On Sat, 2008-04-05 at 11:31 -0700, mrts wrote:

[...]

> Once Python 2.3/4 support will be dropped, we can start using
> higher-grade hash algorithms from 2.5 hashlib throughout. But
> this is offtopic for current discussion and will not happen in
> the foreseeable future.

It will be a while beyond that point, too, since you can't just
magically rehash everything with the new algorithms. So you have to be
able to read auth data generated with older algorithms.

> The relationship between user and session
> -----------------------------------------

> Associating some session data to logged-in users is a common use
> case. That data needs to be deleted once the user logs out.

> Currently sessions and users are separated (I haven't checked how
> the user is saved in the session, I assume the user is actually
> stored in the session under a specific key).
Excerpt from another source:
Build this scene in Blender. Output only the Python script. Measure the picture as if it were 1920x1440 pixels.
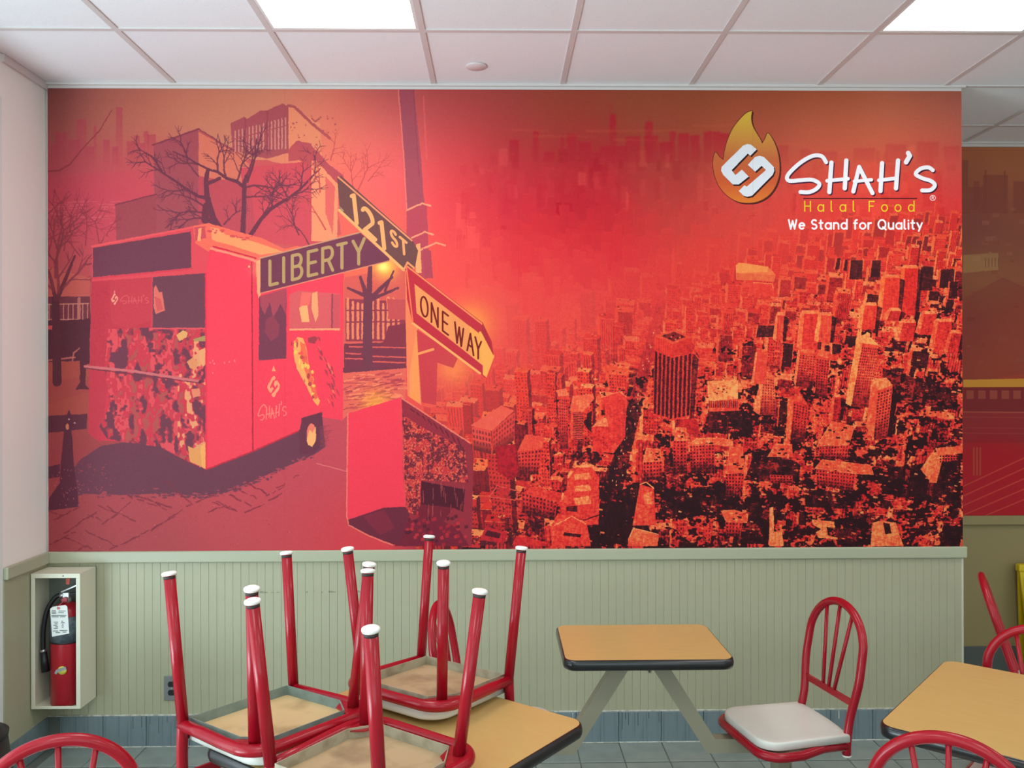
import bpy, bmesh, math, random
import numpy as np
from mathutils import Vector, Matrix

for o in list(bpy.data.objects): bpy.data.objects.remove(o)
SC = bpy.context.scene
COL = SC.collection
R = math.radians

# ---------------------------------------------------------------- camera, world, lights, exposure
CAM_F, CAM_YAW, CAM_PITCH, CAM_ROLL = 1580.0, .0165, .0007, -.0026      # focal length in px of the 1920 px frame
cd = bpy.data.cameras.new('camera'); cam = bpy.data.objects.new('camera', cd); COL.objects.link(cam)
cd.sensor_width = 36; cd.lens = CAM_F*36/1920; cd.clip_start = .05
fw = Vector((math.sin(CAM_YAW)*math.cos(CAM_PITCH), math.cos(CAM_YAW)*math.cos(CAM_PITCH), math.sin(CAM_PITCH)))
rt = Vector((math.cos(CAM_YAW), -math.sin(CAM_YAW), 0)); up = rt.cross(fw)
rt, up = rt*math.cos(CAM_ROLL)+up*math.sin(CAM_ROLL), up*math.cos(CAM_ROLL)-rt*math.sin(CAM_ROLL)
m = Matrix((rt, up, -fw)).transposed().to_4x4(); m.translation = (0, -4.0, 1.70)
cam.matrix_world = m
SC.camera = cam

wd = bpy.data.worlds.new('sky'); SC.world = wd; wd.use_nodes = True
wd.node_tree.nodes['Background'].inputs[0].default_value = (.78, .88, 1, 1)
wd.node_tree.nodes['Background'].inputs[1].default_value = 1.35

def area(name, loc, rot, sx, sy, power, col):
    l = bpy.data.lights.new(name, 'AREA'); l.shape = 'RECTANGLE'; l.size = sx; l.size_y = sy; l.energy = power; l.color = col
    o = bpy.data.objects.new(name, l); COL.objects.link(o); o.location = loc; o.rotation_euler = rot
    return o
area('daylight_left', (-2.75, -3.0, 1.45), (0, R(-112), 0), 2.7, 2.7, 95, (.84, .93, 1))       # sky outside the left window wall
area('daylight_front', (.6, -7.95, 1.5), (R(104), 0, 0), 6.5, 2.6, 110, (.92, .97, 1))            # sky outside the shopfront behind the camera
area('bounce_fill_left', (-3.3, -3.55, .25), (0, R(-148), 0), 1.6, 2.2, 195, (.80, .93, 1))                    # added fill imitating pavement bounce, lifts the ceiling through the left windows
area('bounce_fill_front', (.6, -8.6, .2), (R(150), 0, 0), 6.5, 1.6, 135, (.84, .95, 1))                 # second added bounce fill, outside the shopfront
PANEL = 9.0                                                                                     # glow of the ceiling panels
SC.view_settings.view_transform = 'Standard'; SC.view_settings.look = 'None'
SC.view_settings.exposure = -0.42; SC.view_settings.gamma = 1.0; SC.view_settings.use_curve_mapping = False

# ---------------------------------------------------------------- materials
def lin(c):
    return tuple((v/12.92 if v <= .04045 else ((v+.055)/1.055)**2.4) for v in (x/255 for x in c))+(1,)
def mat(name, rgb, rough=.5, metal=0.0, coat=0.0, spec=.5, noise=None, bump=None, emit=None):
    """procedural surface; noise=(scale, rgb2, lo, hi, stretch), bump=(scale, strength, distance)"""
    m = bpy.data.materials.new(name); m.use_nodes = True; nt = m.node_tree; b = nt.nodes['Principled BSDF']
    b.inputs['Base Color'].default_value = lin(rgb); b.inputs['Roughness'].default_value = rough
    b.inputs['Metallic'].default_value = metal; b.inputs['Coat Weight'].default_value = coat; b.inputs['Coat Roughness'].default_value = .12
    b.inputs['Specular IOR Level'].default_value = spec
    if noise or bump: tc = nt.nodes.new('ShaderNodeTexCoord')
    if noise:
        sc, c2, lo, hi, st = noise
        mp = nt.nodes.new('ShaderNodeMapping'); mp.inputs['Scale'].default_value = st; nt.links.new(tc.outputs['Object'], mp.inputs[0])
        n = nt.nodes.new('ShaderNodeTexNoise'); n.inputs['Scale'].default_value = sc; n.inputs['Detail'].default_value = 5; nt.links.new(mp.outputs[0], n.inputs['Vector'])
        r = nt.nodes.new('ShaderNodeValToRGB'); r.color_ramp.elements[0].position = lo; r.color_ramp.elements[1].position = hi
        r.color_ramp.elements[0].color = lin(rgb); r.color_ramp.elements[1].color = lin(c2)
        nt.links.new(n.outputs['Fac'], r.inputs[0]); nt.links.new(r.outputs[0], b.inputs['Base Color'])
    if bump:
        n = nt.nodes.new('ShaderNodeTexNoise'); n.inputs['Scale'].default_value = bump[0]; n.inputs['Detail'].default_value = 3; nt.links.new(tc.outputs['Object'], n.inputs['Vector'])
        bp = nt.nodes.new('ShaderNodeBump'); bp.inputs['Strength'].default_value = bump[1]; bp.inputs['Distance'].default_value = bump[2]
        nt.links.new(n.outputs['Fac'], bp.inputs['Height']); nt.links.new(bp.outputs[0], b.inputs['Normal'])
    if emit:
        b.inputs['Emission Color'].default_value = lin(emit[0]); b.inputs['Emission Strength'].default_value = emit[1]
    return m
def glass(name):
    m = bpy.data.materials.new(name); m.use_nodes = True; nt = m.node_tree; nt.nodes.clear()
    o = nt.nodes.new('ShaderNodeOutputMaterial'); x = nt.nodes.new('ShaderNodeMixShader'); t = nt.nodes.new('ShaderNodeBsdfTransparent'); g = nt.nodes.new('ShaderNodeBsdfGlossy')
    t.inputs[0].default_value = (.93, .97, .96, 1); g.inputs['Roughness'].default_value = .02; x.inputs[0].default_value = .06
    nt.links.new(t.outputs[0], x.inputs[1]); nt.links.new(g.outputs[0], x.inputs[2]); nt.links.new(x.outputs[0], o.inputs[0])
    return m
U = (1, 1, 1)
M = dict(
    white_wall=mat('white_wall', (242, 239, 233), .6, bump=(180, .05, .001)),
    sage=mat('sage_paint', (172, 171, 143), .42, noise=(5, (165, 163, 133), .35, .75, (1, 1, .5)), bump=(90, .04, .0006)),
    sage_trim=mat('sage_trim', (170, 172, 146), .38),
    sage_shaded=mat('sage_paint_shaded', (142, 128, 86), .5, bump=(90, .04, .0006)),  # wainscot paint darkened and warmed, the recess's shade put into its colour
    bead=mat('pale_bead', (200, 200, 180), .4),
    base_tile=mat('baseboard_tile', (116, 132, 136), .45, noise=(26, (92, 108, 114), .50, .78, (4, 1, .18))),
    dark_base=mat('dark_baseboard', (78, 84, 80), .5),
    floor_tile=mat('floor_tile', (140, 152, 146), .42, noise=(9, (128, 139, 133), .4, .7, U)),
    floor_tile2=mat('floor_tile_worn', (134, 146, 140), .45, noise=(9, (148, 157, 150), .4, .7, U)),
    grout=mat('grout', (104, 110, 104), .8),
    caulk=mat('caulk', (196, 198, 188), .6, noise=(40, (160, 162, 150), .45, .6, U)),
    ceil_tile=mat('ceiling_tile', (240, 240, 243), .85, noise=(260, (222, 221, 224), .60, .72, (1, .35, 1)), bump=(240, .25, .002)),
    tee=mat('grid_tee', (214, 206, 204), .45), panel_frame=mat('panel_frame', (232, 232, 230), .4),
    diffuser=mat('light_diffuser', (255, 255, 255), .4, emit=((255, 252, 248), PANEL)),
    red=mat('red_enamel', (160, 16, 34), .25, coat=.1, spec=.35),
    red_dark=mat('red_enamel_worn', (158, 20, 34), .34, coat=.3, noise=(60, (120, 18, 26), .56, .70, U)),
    glide=mat('white_glide', (244, 244, 238), .45), soot=mat('scuffed_black', (52, 44, 44), .6),
    seat_white=mat('seat_white', (220, 221, 212), .3, coat=.1),
    ply=mat('seat_plywood', (206, 178, 128), .7, noise=(7, (160, 132, 88), .50, .74, U)),
    ply_grey=mat('seat_plywood_soiled', (184, 156, 118), .75, noise=(9, (146, 120, 88), .45, .68, U)),
    pan_green=mat('pan_grey_green', (128, 146, 138), .45, noise=(20, (110, 128, 118), .4, .7, U)),
    pan_beige=mat('pan_beige', (170, 162, 138), .6, noise=(20, (140, 130, 106), .45, .7, U)),
    laminate=mat('table_laminate', (204, 170, 106), .36, noise=(7, (200, 165, 101), .35, .7, (1, 6, 1)), coat=.1),
    rubber=mat('black_bumper', (20, 20, 22), .28, coat=.3), beam=mat('beam_grey', (146, 142, 120), .42),
    cab=mat('cabinet_cream', (218, 216, 194), .4), cab_in=mat('cabinet_inside_grey', (112, 116, 108), .6),
    ext_red=mat('extinguisher_red', (168, 24, 38), .32), steel=mat('valve_steel', (196, 196, 196), .3, metal=.8),
    black=mat('black_plastic', (26, 27, 30), .45), band=mat('grey_band', (104, 116, 122), .4, noise=(24, (78, 88, 94), .45, .6, U)),
    tag=mat('paper_tag', (236, 240, 236), .7), ink=mat('grey_ink', (120, 124, 122), .7), orange=mat('orange_seal', (206, 74, 48), .5), pink=mat('gauge_pink', (196, 96, 104), .4),
    lime=mat('sticker_yellow', (212, 204, 80), .5), stick_grey=mat('sticker_grey', (140, 142, 142), .5),
    plate=mat('outlet_plate_grey', (120, 124, 122), .4), yellow=mat('sign_yellow', (214, 186, 30), .4), frame=mat('window_frame', (226, 232, 230), .4), glass=glass('window_glass'),
    cover=mat('sprinkler_cover', (224, 214, 214), .4),
)

# ---------------------------------------------------------------- helpers
def link(name, me, m=None, parent=None):
    o = bpy.data.objects.new(name, me); COL.objects.link(o)
    if m and me and not me.materials: me.materials.append(m)
    if parent: o.parent = parent
    return o
def tag(o, label=None, cat=None, group=None, kind=None):
    for k, v in (('label', label), ('category', cat), ('group', group), ('kind', kind)):
        if v: o[k] = v
    return o
def empty(name, loc=(0, 0, 0), rz=0.0):
    o = bpy.data.objects.new(name, None); COL.objects.link(o); o.location = loc; o.rotation_euler = (0, 0, rz); o.empty_display_size = .05
    return o
class MB:
    def __init__(s): s.b = bmesh.new()
    def box(s, lo, hi, bev=0.0, seg=2):
        r = bmesh.ops.create_cube(s.b, size=1); v = r['verts']
        lo = Vector(lo); hi = Vector(hi); c = (lo+hi)/2; d = hi-lo
        for w in v: w.co = Vector((w.co.x*d.x, w.co.y*d.y, w.co.z*d.z))+c
        if bev:
            es = list({e for w in v for e in w.link_edges}); bmesh.ops.bevel(s.b, geom=es, offset=bev, segments=seg, affect='EDGES', profile=.5)
        return s
    def bar(s, p, q, w, h, upv=(0, 0, 1)):
        """square-section bar from p to q"""
        p = Vector(p); q = Vector(q); d = (q-p).normalized(); sx = d.cross(Vector(upv)).normalized(); sy = sx.cross(d)
        vs = [s.b.verts.new(e+sx*(a*w/2)+sy*(b*h/2)) for e in (p, q) for a, b in ((-1, -1), (1, -1), (1, 1), (-1, 1))]
        for f in ((3, 2, 1, 0), (4, 5, 6, 7), (0, 1, 5, 4), (1, 2, 6, 5), (2, 3, 7, 6), (3, 0, 4, 7)): s.b.faces.new([vs[i] for i in f])
        return s
    def tube(s, pts, r, n=14, cap=True, r2=None):
        pts = [Vector(p) for p in pts]; rings = []; k = len(pts); prev = None
        for i, p in enumerate(pts):
            t = ((pts[min(i+1, k-1)]-p).normalized()+(p-pts[max(i-1, 0)]).normalized()).normalized()
            if prev is None:
                a = Vector((0, 0, 1)) if abs(t.z) < .9 else Vector((1, 0, 0)); u = t.cross(a).normalized()
            else: u = (prev-t*prev.dot(t)).normalized()
            prev = u; w = t.cross(u); rr = r if r2 is None else r+(r2-r)*i/(k-1)
            rings.append([s.b.verts.new(p+u*(rr*math.cos(2*math.pi*j/n))+w*(rr*math.sin(2*math.pi*j/n))) for j in range(n)])
        for a, c in zip(rings, rings[1:]):
            for j in range(n):
                f = s.b.faces.new((a[j], a[(j+1) % n], c[(j+1) % n], c[j])); f.smooth = True
        if cap: s.b.faces.new(rings[0][::-1]); s.b.faces.new(rings[-1])
        return s
    def lathe(s, prof, c=(0, 0, 0), n=28, axis='z'):
        c = Vector(c); rings = []
        for r, z in prof:
            ring = []
            for j in range(n):
                a = 2*math.pi*j/n; x, y = max(r, 1e-5)*math.cos(a), max(r, 1e-5)*math.sin(a)
                ring.append(s.b.verts.new(c+(Vector((x, y, z)) if axis == 'z' else Vector((x, -z, y)))))
            rings.append(ring)
        for a, d in zip(rings, rings[1:]):
            for j in range(n):
                f = s.b.faces.new((a[j], a[(j+1) % n], d[(j+1) % n], d[j])); f.smooth = True
        s.b.faces.new(rings[0][::-1]); s.b.faces.new(rings[-1])
        return s
    def loft(s, rings, close=True, smooth=False):
        """stack of equal-length outlines"""
        rs = [[s.b.verts.new(p) for p in r] for r in rings]; n = len(rs[0])
        for a, c in zip(rs, rs[1:]):
            for j in range(n):
                f = s.b.faces.new((a[j], a[(j+1) % n], c[(j+1) % n], c[j])); f.smooth = smooth
        if close: s.b.faces.new(rs[0][::-1]); s.b.faces.new(rs[-1])
        return s
    def quad(s, a, b, c, d): s.b.faces.new([s.b.verts.new(p) for p in (a, b, c, d)]); return s
    def me(s, name):
        bmesh.ops.recalc_face_normals(s.b, faces=s.b.faces)
        m = bpy.data.meshes.new(name); s.b.to_mesh(m); s.b.free(); return m
    def obj(s, name, m, parent=None): return link(name, s.me(name), m, parent)
def rrect(x0, x1, y0, y1, r, n=6):
    o = []
    for cx, cy, a0 in ((x1-r, y1-r, 0), (x0+r, y1-r, 90), (x0+r, y0+r, 180), (x1-r, y0+r, 270)):
        for i in range(n+1):
            a = R(a0+90*i/n); o.append((cx+r*math.cos(a), cy+r*math.sin(a)))
    return o
def spl(pts, n=6):
    p = [Vector(q) for q in pts]; p = [p[0]*2-p[1]]+p+[p[-1]*2-p[-2]]; out = []
    for i in range(1, len(p)-2):
        a, b, c, d = p[i-1:i+3]
        for k in range(n):
            t = k/n; out.append(.5*(2*b+(c-a)*t+(2*a-5*b+4*c-d)*t*t+(3*b-a-3*c+d)*t**3))
    return out+[p[-2]]
def struct(name, mb, m, parent=None):
    o = mb.obj(name, m, parent)
    if not parent: o['kind'] = 'structure'
    return o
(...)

This is very good
> and should remain so, but doesn't cater for the use-case.

> I propose we add a "data bucket" to the user object that can be
> used for that purpose.

Which would mean a user could only be logged in once each time. :-(

Session objects is the right place to store all session-related data.
It's a many-to-one relation to each user. If you want something that's
one-to-one with a user, that isn't session data and is easy to implement
via your own model, but I'm not sure it's common enough to have a common
API required in Django itself.

You'll need to elaborate more here on use-cases, I think. It might just
be that you haven't explained what you're wanting to do here.

> >>> u = authenticate(username=username, password=password)
> >>> type(u.data)
> <type 'dict'>
> >>> u.data['foo'] = 'bar'
> >>> u.save() # pickles the data dictionary and saves it in a text
>              # field
> >>> u.data['foo']
> 'bar'
> >>> logout(request)
> >>> u.data
> {}

> It should be documented that all session data tied to a user
> should be saved in that bucket. Sessions may be used for other
> purposes or without django.contrib.auth, so they should
> definitely remain separate from the user generally.

> That would fix #6941.

> I'm ready to implement this.

> Clearing a session
> ------------------

> Sessions should have a destroy() method that clears the keys and
> removes the corresponding session object from the backend store.

I don't see the need for an extra method here. Why isn't this just
something logout() would do?

It's easy to destroy a session. Just call delete() on the object (that's
your destroy() method). The root issue is managing the lifetime and I'm
pretty sure that a sessions lifetime ends either when it has expired
(daily-cleanup nukes those things, or whatever equivalent you're using)
or when the user logs out -- thus explicitly ending their session. We
don't do the latter at the moment, but that would seem to be the
straightforward fix here.

Regards,
Malcolm

--
The early bird may get the worm, but the second mouse gets the cheese.